Anisotropy of the skin thickness


Last modification: 1996/3/26
When the nucleus is deformed, the thickness of the skin depends on the direction.

The ratio of

(maximum skin thickness in the x, y, and z axes) - (minimum skin thickness in the x, y, and z axes)
to
(the arithmetic average of the skin thicknesses in the x, y, and z axes)
is 8% for the proton skins and 20% for the neutron skins on the average.

A figure ( GIF file of 7.3KB or PS file of 32KB ) shows the dependence of the anisotropy of the proton and the neutron skins on the quadrupole deformation parameter delta. For each ground or first-excited solution having nucleon skins, a symbol is put at a point whose abscissa is delta and its ordinate the skin thickness in the symmetry axis subtracted by that in the equatorial plane. The circle (plus) symbol is used for nuclei with A < = 100 ( > 100). The solid line is the result of a least-square fitting, while two dash lines correspond to twice as large mean-square deviation as the minimum value and can be used to judge the quality of the fitting.

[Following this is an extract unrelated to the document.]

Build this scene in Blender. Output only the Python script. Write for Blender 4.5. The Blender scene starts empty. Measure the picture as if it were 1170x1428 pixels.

For neutron skins, there is a tendency that the skin is thicker in the symmetry axis than in the equatorial plane for oblate deformations and vice versa for prolate deformations: The neutron skin tends to make density more spherical.

For protons, it is an interesting question whether the Coulomb repulsion between protons can reverse the trend in such a way that the proton skin promotes deformation. However, one cannot see any clear tendency in the right-hand side of the figure, mainly because the number of points are fewer (heavy nuclei do not have proton skins).